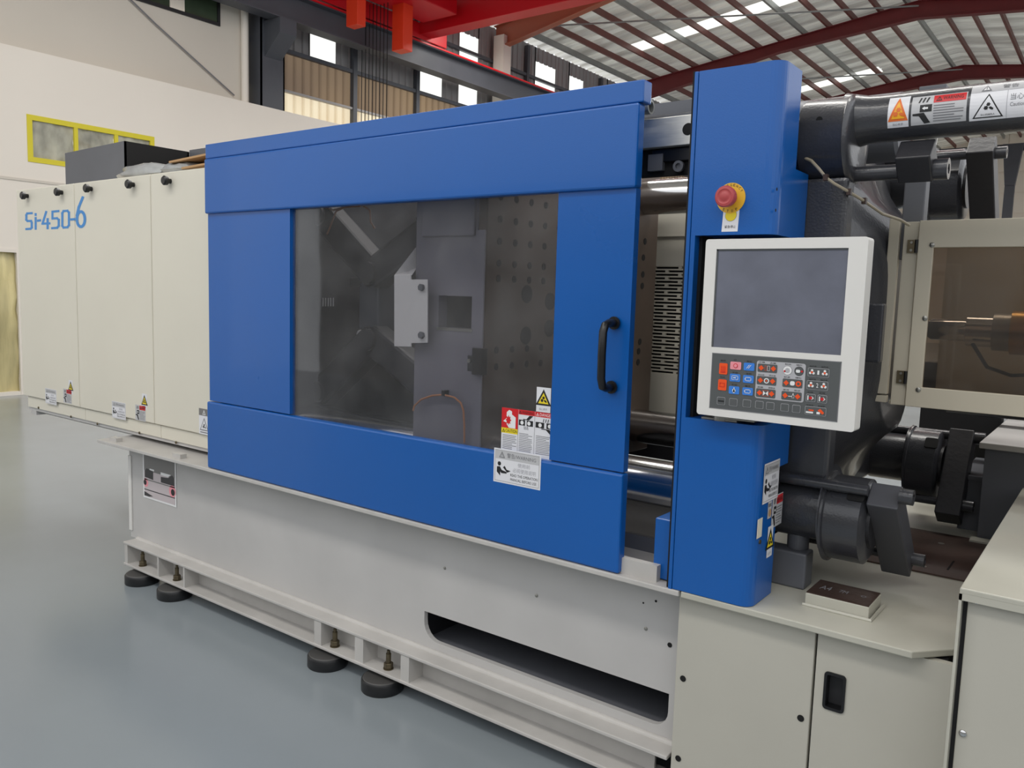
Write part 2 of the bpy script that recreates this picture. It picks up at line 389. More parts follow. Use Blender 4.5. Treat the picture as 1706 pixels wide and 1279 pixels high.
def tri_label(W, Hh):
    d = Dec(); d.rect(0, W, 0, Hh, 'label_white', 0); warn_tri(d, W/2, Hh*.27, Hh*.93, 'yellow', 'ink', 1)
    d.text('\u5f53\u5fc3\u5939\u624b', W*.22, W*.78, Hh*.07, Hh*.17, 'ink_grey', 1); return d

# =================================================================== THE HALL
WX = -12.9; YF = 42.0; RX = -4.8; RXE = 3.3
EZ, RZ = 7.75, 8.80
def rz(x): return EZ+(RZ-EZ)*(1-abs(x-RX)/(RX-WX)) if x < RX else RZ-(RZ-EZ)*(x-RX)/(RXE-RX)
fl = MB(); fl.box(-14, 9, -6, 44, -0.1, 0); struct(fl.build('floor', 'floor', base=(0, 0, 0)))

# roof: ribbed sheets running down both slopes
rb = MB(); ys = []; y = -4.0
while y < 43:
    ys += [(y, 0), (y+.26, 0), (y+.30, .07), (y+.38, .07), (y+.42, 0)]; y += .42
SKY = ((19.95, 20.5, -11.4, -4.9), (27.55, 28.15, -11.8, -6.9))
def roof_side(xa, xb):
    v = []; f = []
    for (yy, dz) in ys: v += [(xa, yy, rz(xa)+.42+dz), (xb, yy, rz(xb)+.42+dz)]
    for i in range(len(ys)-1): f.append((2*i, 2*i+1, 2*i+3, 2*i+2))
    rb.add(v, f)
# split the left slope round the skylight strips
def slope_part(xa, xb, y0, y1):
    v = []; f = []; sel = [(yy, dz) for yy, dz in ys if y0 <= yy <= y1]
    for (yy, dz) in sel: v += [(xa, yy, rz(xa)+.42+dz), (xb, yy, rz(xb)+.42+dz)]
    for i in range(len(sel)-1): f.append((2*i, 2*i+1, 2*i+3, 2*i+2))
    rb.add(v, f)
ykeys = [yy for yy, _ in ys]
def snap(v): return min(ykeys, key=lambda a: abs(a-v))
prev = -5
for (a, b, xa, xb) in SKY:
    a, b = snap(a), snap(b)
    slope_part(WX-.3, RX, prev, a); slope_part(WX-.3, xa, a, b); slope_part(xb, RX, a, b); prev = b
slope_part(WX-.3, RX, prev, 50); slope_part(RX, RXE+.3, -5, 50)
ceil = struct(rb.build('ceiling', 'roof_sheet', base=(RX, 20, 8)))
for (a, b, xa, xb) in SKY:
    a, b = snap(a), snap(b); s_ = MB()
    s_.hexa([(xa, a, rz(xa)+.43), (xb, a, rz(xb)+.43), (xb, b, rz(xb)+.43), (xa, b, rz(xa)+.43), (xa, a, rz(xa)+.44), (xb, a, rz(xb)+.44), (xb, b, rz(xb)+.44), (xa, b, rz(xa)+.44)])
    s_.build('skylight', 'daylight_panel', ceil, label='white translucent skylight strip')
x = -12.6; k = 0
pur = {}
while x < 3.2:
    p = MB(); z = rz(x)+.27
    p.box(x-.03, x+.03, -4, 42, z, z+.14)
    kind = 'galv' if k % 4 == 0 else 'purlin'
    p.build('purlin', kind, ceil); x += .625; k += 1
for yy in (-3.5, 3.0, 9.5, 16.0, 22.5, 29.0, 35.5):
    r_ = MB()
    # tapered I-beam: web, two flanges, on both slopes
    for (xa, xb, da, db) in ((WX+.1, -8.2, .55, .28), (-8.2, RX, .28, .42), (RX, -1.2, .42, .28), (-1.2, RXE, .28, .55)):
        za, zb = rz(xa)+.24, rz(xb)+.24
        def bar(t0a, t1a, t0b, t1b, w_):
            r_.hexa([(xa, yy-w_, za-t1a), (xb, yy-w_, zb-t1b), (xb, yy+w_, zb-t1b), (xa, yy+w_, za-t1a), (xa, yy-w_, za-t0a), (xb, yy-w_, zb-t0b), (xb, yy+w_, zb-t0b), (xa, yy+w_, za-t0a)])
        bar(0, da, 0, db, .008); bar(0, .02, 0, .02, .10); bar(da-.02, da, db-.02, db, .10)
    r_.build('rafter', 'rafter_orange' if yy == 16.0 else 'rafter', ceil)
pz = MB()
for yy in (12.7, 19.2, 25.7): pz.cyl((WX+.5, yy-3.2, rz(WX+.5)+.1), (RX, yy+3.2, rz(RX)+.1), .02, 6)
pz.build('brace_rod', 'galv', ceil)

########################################

## OBJECTIVE
Leave out the pictures and restate, word for word, the lines from the top of the data through the line containing "1); return d", both included.

## TASK ANSWER
Write part 2 of the bpy script that recreates this picture. It picks up at line 389. More parts follow. Use Blender 4.5. Treat the picture as 1706 pixels wide and 1279 pixels high.
def tri_label(W, Hh):
    d = Dec(); d.rect(0, W, 0, Hh, 'label_white', 0); warn_tri(d, W/2, Hh*.27, Hh*.93, 'yellow', 'ink', 1)
    d.text('\u5f53\u5fc3\u5939\u624b', W*.22, W*.78, Hh*.07, Hh*.17, 'ink_grey', 1); return d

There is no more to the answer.